Being elite at something and being able to teach it to a complete beginner are two entirely different skills. Very few people ever have both.

Anyone who has spent time around high-level sports has run into this problem: the athlete who was so naturally gifted, so far ahead of everyone else, that they never had to consciously break down what they were doing. Ask them how they do it and you often get a shrug, or an answer that only makes sense to someone who's already elite. That's not a knock on those athletes — it's just a byproduct of how talent works. The very thing that makes someone dominant can make it hard for them to explain their own dominance to someone starting from zero.

The gap between doing and teaching

Jiu-jitsu is full of instructors who competed at a high level but struggle in a different way when they step in front of a room of beginners. The instincts that made them dangerous on the competition mat don't automatically translate into the patience, sequencing, and plain language required to teach a technique to someone who has never rolled before. Teaching a beginner requires slowing everything down to the smallest possible piece — the exact hand placement, the exact weight distribution, the exact moment to move — and most elite competitors have never had to think at that resolution because it became automatic for them years ago.

The rare exception

Léo Santos is the exception to that pattern, and it shows in how he coaches. He started BJJ at age four under Wendell Alexander, which means his understanding of the fundamentals didn't just arrive — it was built, piece by piece, over decades, long before he became one of the youngest BJJ World Champions in history. That early, deliberate foundation is likely a big part of why he can still access and explain the basics clearly: he didn't skip that stage of development, he lived in it the longest.
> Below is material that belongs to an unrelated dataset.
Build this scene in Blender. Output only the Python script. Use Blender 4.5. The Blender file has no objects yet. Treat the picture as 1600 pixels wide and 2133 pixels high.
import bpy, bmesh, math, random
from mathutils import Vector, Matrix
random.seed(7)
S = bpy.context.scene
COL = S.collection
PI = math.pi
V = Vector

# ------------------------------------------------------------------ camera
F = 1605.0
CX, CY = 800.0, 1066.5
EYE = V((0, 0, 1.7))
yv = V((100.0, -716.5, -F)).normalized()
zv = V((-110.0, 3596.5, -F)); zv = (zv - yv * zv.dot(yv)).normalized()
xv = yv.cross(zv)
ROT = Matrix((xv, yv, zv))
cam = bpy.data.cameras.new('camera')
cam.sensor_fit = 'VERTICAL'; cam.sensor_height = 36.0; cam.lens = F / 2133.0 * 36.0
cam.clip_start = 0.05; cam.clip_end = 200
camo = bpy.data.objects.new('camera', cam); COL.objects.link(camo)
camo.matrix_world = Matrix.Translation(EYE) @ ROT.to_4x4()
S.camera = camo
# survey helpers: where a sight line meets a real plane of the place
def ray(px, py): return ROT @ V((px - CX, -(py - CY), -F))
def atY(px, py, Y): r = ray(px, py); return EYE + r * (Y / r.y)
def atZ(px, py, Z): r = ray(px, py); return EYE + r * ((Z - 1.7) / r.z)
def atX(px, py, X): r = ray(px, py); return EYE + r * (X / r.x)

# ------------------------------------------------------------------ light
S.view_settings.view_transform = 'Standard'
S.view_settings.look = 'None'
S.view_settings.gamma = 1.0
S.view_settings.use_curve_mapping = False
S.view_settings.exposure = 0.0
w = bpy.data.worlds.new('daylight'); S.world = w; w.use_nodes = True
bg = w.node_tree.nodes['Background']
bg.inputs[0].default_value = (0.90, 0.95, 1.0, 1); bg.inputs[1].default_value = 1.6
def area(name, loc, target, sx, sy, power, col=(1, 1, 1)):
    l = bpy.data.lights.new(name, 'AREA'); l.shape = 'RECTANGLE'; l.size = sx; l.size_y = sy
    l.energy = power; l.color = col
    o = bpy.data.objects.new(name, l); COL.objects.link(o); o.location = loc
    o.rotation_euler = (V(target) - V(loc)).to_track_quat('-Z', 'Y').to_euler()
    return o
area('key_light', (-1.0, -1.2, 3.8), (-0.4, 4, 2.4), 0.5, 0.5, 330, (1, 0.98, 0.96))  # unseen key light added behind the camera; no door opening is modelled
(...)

By the time his competitive career was done, Santos had collected seven world-level titles, including four straight CBJJO World Cup Championships, IBJJF World medals at black belt, an ADCC résumé that includes submitting future UFC champion Georges St-Pierre, and a UFC career that spanned nearly a decade. Very few coaches in the sport have tested their game at that level across gi, no-gi, and mixed martial arts. Fewer still can take all of that experience and hand a first-day beginner one clear, useful detail instead of a firehose of information.

Léo Santos, head coach and co-founder of Brabus Academy

What it takes to bridge that gap

Bridging the gap between elite performer and effective teacher takes something specific: the discipline to break your own game down into its component parts, and the patience to teach those parts in order, even to someone who has zero context for why they matter yet. It also takes humility — a willingness to meet a nervous beginner exactly where they are, rather than teaching from the assumption that everyone in the room already understands the basics.

  • Decades of fundamentals-first development starting at age four, not skipped on the way to the top
  • A competitive résumé tested across gi, no-gi, and mixed martial arts at the world level
  • The rare ability to translate elite-level detail into language a first-day beginner can use

Why this matters when you're choosing where to train

When you're deciding where to start training, the coach's title and trophy case only tell part of the story. What actually matters is whether that person can hand you something useful on day one. At Brabus, that's exactly what students get — a head coach whose credentials are real, and whose ability to teach those credentials to a beginner is just as real.